The latest announced release, Penguin 4.0, will also be the last, given its new real-time nature.
September 23, 2016 at 8:00 am
After a nearly two year wait, Google’s Penguin algorithm has finally been updated again. It’s the fourth major release, making this Penguin 4.0. It’s also the last release of this type, as Google now says Penguin is a real-time signal processed within its core search algorithm.
Penguin goes real-time
Penguin is a filter designed to capture sites that are spamming Google’s search results in ways that Google’s regular spamming systems might not detect. Introduced in 2012, it has operated on a periodic basis.
In other words, the Penguin filter would run and catch sites deemed spammy. Those sites would remain penalized even if they improved and changed until the next time the filter ran, which could take months.
The last Penguin update, Penguin 3.0, happened on October 17, 2014. Any sites hit by it have waited nearly two years for the chance to be free.
Those long delays are now to be a thing of the past, according to Google. With this latest release, Penguin becomes real-time. As Google recrawls and reindexes pages — which happens constantly — those pages will be assessed by the Penguin filter. Pages will be caught and/or freed by Penguin as part of this regular process.
As Google said in its post:
With this change, Penguin’s data is refreshed in real time, so changes will be visible much faster, typically taking effect shortly after we recrawl and reindex a page.

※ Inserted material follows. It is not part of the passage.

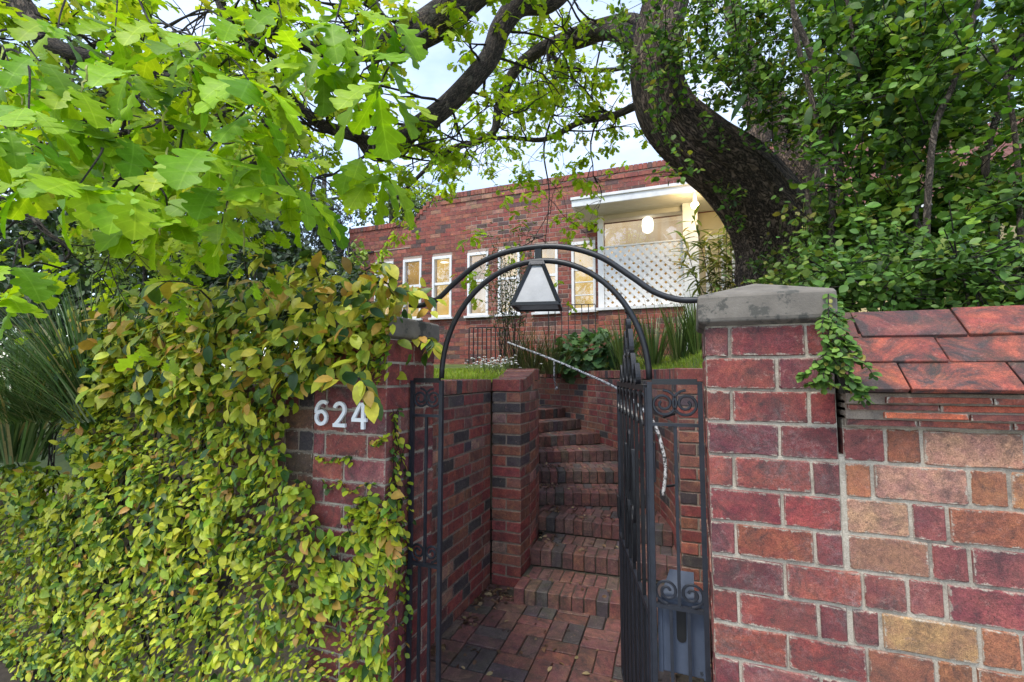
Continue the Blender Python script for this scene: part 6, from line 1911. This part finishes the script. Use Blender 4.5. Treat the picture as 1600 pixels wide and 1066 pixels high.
far_tree('broadleaf_tree', 'mid green tree rising behind the oak foliage', gb(180, 10), spot(200, 190, 10), 2.6, 2.3, 4200, 0.15, MD, OAK_LO, 0.2, lobes=26)
far_tree('broadleaf_tree', 'olive tree top beyond the low end of the house', gb(610, 17), spot(612, 320, 17), 1.8, 1.0, 2400, 0.16, MD, OAK_LO, 0.2, lobes=18)
far_tree('young_oak', 'yellow-green sapling behind the creeper head', gb(215, 4.6), spot(225, 405, 4.6), 0.7, 0.35, 700, 0.085, YL_, OAK_LO, 0.03, lobes=14)
far_tree('young_oak', 'yellow-green sapling by the corner of the house', gb(545, 7.0), spot(545, 400, 7.0), 0.35, 0.4, 260, 0.085, YL_, OAK_LO, 0.03, lobes=12)
far_tree('broadleaf_tree', 'dark tree behind the porch and oak trunk', gb(1330, 12), spot(1340, 150, 12), 3.4, 3.4, 3600, 0.18, MD, OAK_LO, 0.25, lobes=26)

far_tree('dark_evergreen', 'dark evergreen filling the gap left of the blue conifers', gb(420, 5.6), spot(425, 420, 5.6), 0.9, 0.7, 3200, 0.09, DK, OVATE, 0.10, lobes=20)
far_tree('dark_evergreen', 'low dark evergreen between the creeper head and the house corner', gb(490, 6.4), spot(485, 440, 6.4), 0.6, 0.6, 2400, 0.08, DK, OVATE, 0.08, lobes=16)
far_tree('dark_evergreen', 'low dark evergreen right behind the strappy clumps', gb(40, 4.6), spot(60, 520, 4.6), 1.3, 0.7, 3600, 0.09, DK, OVATE, 0.08, lobes=22)
far_tree('dark_evergreen', 'low dark evergreen behind the middle of the creeper', gb(250, 4.8), spot(240, 500, 4.8), 1.1, 0.6, 3200, 0.09, DK, OVATE, 0.08, lobes=20)

far_tree('dark_evergreen', 'dark evergreen close behind the creeper head', gb(390, 4.2), spot(395, 475, 4.2), 0.85, 0.5, 3000, 0.08, DK, OVATE, 0.06, lobes=22)
far_tree('dark_evergreen', 'small dark evergreen just behind the numbered pier', gb(520, 4.6), spot(520, 480, 4.6), 0.5, 0.45, 2000, 0.07, DK, OVATE, 0.05, lobes=16)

Penguin becomes more page-specific, not sitewide only
Google also said this new Penguin algorithm is “more granular.” From its post:
Penguin is now more granular. Penguin now devalues spam by adjusting ranking based on spam signals, rather than affecting ranking of the whole site.
Previously, Penguin was a sitewide penalty. So, does being “more granular” mean that it’s now page-specific? Yes and no, it seems. We asked Google for more clarity about this, and we were told:
It means it affects finer granularity than sites. It does not mean it only affects pages.
Our best interpretation of this statement is that Penguin might impact specific pages on a site, or it might impact sections or wide swaths of a site, while other pages are fine.
Google will no longer confirm Penguin update
Google also said with this update, it will no longer confirm future Penguin updates. That makes sense. Since it’s a constant process, there’s nothing to confirm.
Is Penguin fully live?
This real-time Penguin update is probably not fully live yet. It is now “rolling out,” Google said. Google didn’t tell us how long it may take to roll out, but I suspect it won’t take that long, maybe a couple of weeks. If Google regularly revisits your pages, then you should likely see the change quickly. If Google comes to your site more infrequently, it may take longer.
Some swore they saw this roll out yesterday, but Google would not confirm that.
Past Penguin updates
For history buffs, here’s the rundown on Penguin updates over time, as well as the impact they’ve had on queries, according to Google:
- Penguin 1.0 on April 24, 2012 (impacting ~3.1% of queries)
- Penguin 1.1 on May 26, 2012 (impacting less than 0.1%)
- Penguin 1.2 on October 5, 2012 (impacting ~0.3% of queries)
- Penguin 2.0 on May 22, 2013 (impacting 2.3% of queries)
- Penguin 2.1 on Oct. 4, 2013 (impacting around 1% of queries)
- Penguin 3.0 on October 17, 2014 (impacting around 1% of queries)
- Penguin 4.0 & real-time on September 23, 2016
Penguin 4.0, Google would not give a specific number of the percentage of queries it impacted, mostly because the update is constantly happening and the percentage will constantly be changing.